A president who once fancied himself bold seems timid. Look at Iraq, and the "surge." If you are truly going to "double down," why do it with an obviously weak hand?

This isn't a mystery - it's of a piece with what we've seen before, maybe its apotheosis: an in-your-face political statement ("we won't pull out - we're doing the opposite!") with some shuffling of personnel - some competent people at that - but without a clear strategy or coherent policy to back it up.

To call this "incompetence" does not do it justice. This issue is at the core of our current ills. Look at it this way: Bush is sitting atop something - the U.S. government - that he neither understands nor much likes or appreciates, and pulling its levers to build something that he also does not understand or appreciate - a civil society in Iraq. The two - the dysfunctional U.S. government and dysfunctional Iraq - may not be mirror images (even the U.S. government isn't quite that bad) but they are strangely complementary.

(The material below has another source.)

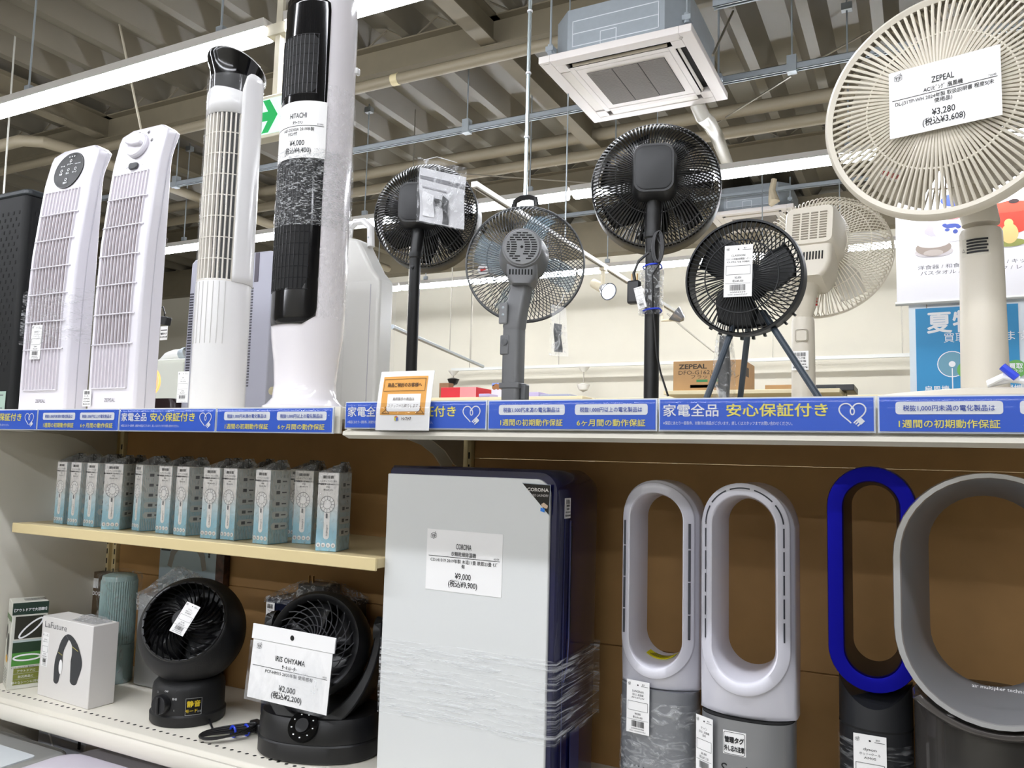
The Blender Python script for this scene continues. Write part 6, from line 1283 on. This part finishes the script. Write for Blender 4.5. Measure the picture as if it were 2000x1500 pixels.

The Bushies have viewed the government bureaucracy - the individual agency cultures, their analysts and scientists - as basically hostile, the reality-based community. Remember when the EPA put out a study paper linking global warming to human activity in 2002? Bush's response - "I read the report put out by the bureaucracy" - dripped with contempt. (And as it turned out, he didn't actually read it.) Or recall what happened with the CIA and State Department in the run-up to Iraq.

Contempt for "the bureaucracy" is a legitimate position - for a libertarian. But Bush painted himself as someone with big aims and ideas that cost lots of money, and you need a bureaucracy to carry them out. His "big government conservatism" is big, but it isn't conservatism, and it isn't quite government either, in the sense of creating something intended to work. Instead, the basic infrastructure for implementing "big ideas," or for that matter, small ideas, has been systematically marginalized and degraded.

There is a naïve and self-defeating assumption underneath all this that government just sort of always works. No matter what abuse you rain on it, no matter what political mileage you extract from that abuse. Look at the attempts to seed Iraqi agencies with supply-siders and political hacks. Writing a book about Katrina, I was stuck that Bush, after signing off on a massive government reorganization that gutted FEMA, expected those hurricane guys to just do what they always did.

Ironic, that a president who turned policy into a no-respect subsidiary of Rove's political shop could not recognize or respond to the political disaster that resulted.